Tuesday, December 13, 2005

A Miltonian Contradiction?

Read the two passages below from the 1674 edition of Paradise Lost, and see if Milton contradicts himself in the lines that I've darkened. In the first passage, Adam and Eve are praising God through their evening prayer:

. . . Thou also mad'st the Night,
Maker Omnipotent, and thou the Day,
Which we in our appointed work imployd
Have finisht happie in our mutual help
And mutual love, the Crown of all our bliss
Ordaind by thee, and this delicious place
For us too large, where thy abundance wants
Partakers, and uncropt falls to the ground.
But thou hast promis'd from us two a Race
To fill the Earth, who shall with us extoll
Thy goodness infinite, both when we wake,
And when we seek, as now, thy gift of sleep. (4.724-735)

In the second passage, Eve is requesting the serpent to lead her to the tree of which he speaks so highly, though she first wittily suggests that his undue flattery of her puts in doubt the tree's supposed effect of granting wisdom:

Serpent, thy overpraising leaves in doubt
The vertue of that Fruit, in thee first prov'd:
But say, where grows the Tree, from hence how far?
For many are the Trees of God that grow
In Paradise, and various, yet unknown
To us, in such abundance lies our choice,
As leaves a greater store of Fruit untoucht,
Still hanging incorruptible, till men
Grow up to thir provision, and more hands
Help to disburden Nature of her Bearth. (9.615-624)

I call attention to 4.730-731 and 9.621-624. The former implies that the garden's abundance falls to the ground uncropt, i.e., unplucked, until Adam and Eve produce enough offspring to pluck it first. The latter implies that the garden's fruit hangs incorruptible until Adam and Eve produce enough offspring to pluck it.

Whether this merits the charge of an outright contradiction, I'm unsure, but the two passages certainly stand in tension on this point. Does the fruit fall to the ground, or does it continue hanging on the trees?

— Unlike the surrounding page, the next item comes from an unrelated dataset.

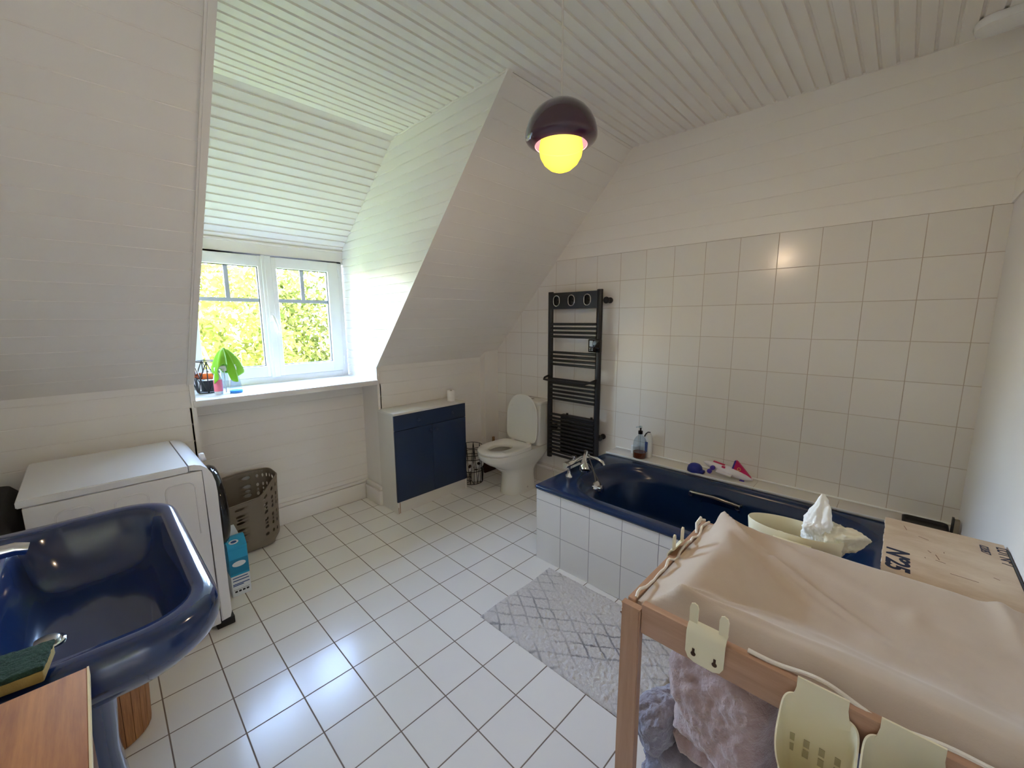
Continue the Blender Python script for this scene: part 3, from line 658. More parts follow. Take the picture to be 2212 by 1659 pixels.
for a, b, k in ((cx0 + .001, mid - .001, mid - .027), (mid + .001, cx1 - .001, mid + .027)):
    bm = B(); box(bm, (a, cy0, .092), (b, cy0 + .016, .659), .002); d = obj('door', bm, 'blue_front', t); knob(k, .615, d)
def roll(name, label, loc, r, h, group, rot=None, core=.35):
    t = thing(name, loc, label, 'toilet roll', group)
    bm = B(); prof = [(r * core, 0), (r - .002, 0), (r, .002), (r, h - .002), (r - .002, h), (r * core, h)]
    lathe(bm, prof, (0, 0, 0), 26, cap0=False, cap1=False); xform(bm, T(*loc) @ (rot or Matrix())); obj('paper', bm, 'paper', t)
    bm = B(); lathe(bm, [(r * core, .0005), (r * core, h - .0005), (r * core - .0015, h - .0005), (r * core - .0015, .0005), (r * core, .0005)], (0, 0, 0), 20, cap0=False, cap1=False); lathe(bm, [(r * core - .001, h * .4), (r * core - .001, h * .42)], (0, 0, 0), 20); xform(bm, T(*loc) @ (rot or Matrix())); obj('core', bm, 'hole', t)
    return t
roll('toilet_roll', 'nearly finished white toilet roll standing on top of the blue cabinet', (2.165, 2.80, .8), .034, .092, None)

# ------------------------------------------------------------------ wire basket with rolls
wc = (2.378, 2.79)
t = thing('wire_basket', (*wc, 0), 'tall black wire basket on the floor between blue cabinet and toilet', 'basket')
def ringpts(r, z, n=32): return [(wc[0] + r * cos(2 * pi * i / n), wc[1] + r * sin(2 * pi * i / n), z) for i in range(n)]
rows = ((.098, .006), (.108, .125), (.104, .235), (.100, .275), (.098, .35))
for r, z in rows:
    bm = B(); tube(bm, ringpts(r, z), .0032, 6, closed=True); obj('hoop', bm, 'black', t)
bm = B()
for i in range(9):
    a = 2 * pi * i / 9; b0, b1 = a + pi / 9, a - pi / 9
    tube(bm, [(wc[0] + .098 * cos(a), wc[1] + .098 * sin(a), .35), (wc[0] + .108 * cos(a), wc[1] + .108 * sin(a), .125), (wc[0] + .098 * cos(a), wc[1] + .098 * sin(a), .006)], .0026, 6)
    for b in (b0, b1): tube(bm, [(wc[0] + .098 * cos(a), wc[1] + .098 * sin(a), .35), (wc[0] + .105 * cos((a + b) / 2), wc[1] + .105 * sin((a + b) / 2), .18), (wc[0] + .098 * cos(b), wc[1] + .098 * sin(b), .006)], .0026, 6)
obj('wires', bm, 'black', t)
bm = B()
for k in range(3):
    a = pi * k / 3; tube(bm, [(wc[0] + .098 * cos(a), wc[1] + .098 * sin(a), .004), (wc[0] - .098 * cos(a), wc[1] - .098 * sin(a), .004)], .003, 6)
obj('base_wires', bm, 'black', t)
roll('toilet_roll', 'white toilet roll standing upright at the bottom of the wire basket', (wc[0] + .035, wc[1] - .02, .009), .05, .1, 'toilet rolls in the wire basket')
roll('toilet_roll', 'white toilet roll lying against the left side of the wire basket', (wc[0] - .05, wc[1] + .02, .165), .05, .1, 'toilet rolls in the wire basket', Rx(90) @ T(0, 0, -.05))
roll('toilet_roll', 'white toilet roll showing its dark core, upper right in the wire basket', (wc[0] + .055, wc[1] - .042, .185), .043, .09, 'toilet rolls in the wire basket', Rz(-48) @ Rx(90) @ T(0, 0, -.045))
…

The issue is an interesting one because death has not yet entered the world, for the world has not yet fallen through sin. Nothing can die. Nothing can undergo corruption (and note in passing the possible pun on "uncropt"/"uncorrupt").

Such would pose a problem in the case where fruit can ripen and fall from trees, as the first passage entails, for the earth beneath the trees would soon lie covered with fruit piled high.

The solution? Leave the fruit hanging "incorruptible" on the boughs, as Milton seems to do in the latter passage.

So . . . has Milton contradicted himself? Or is Eve at fault?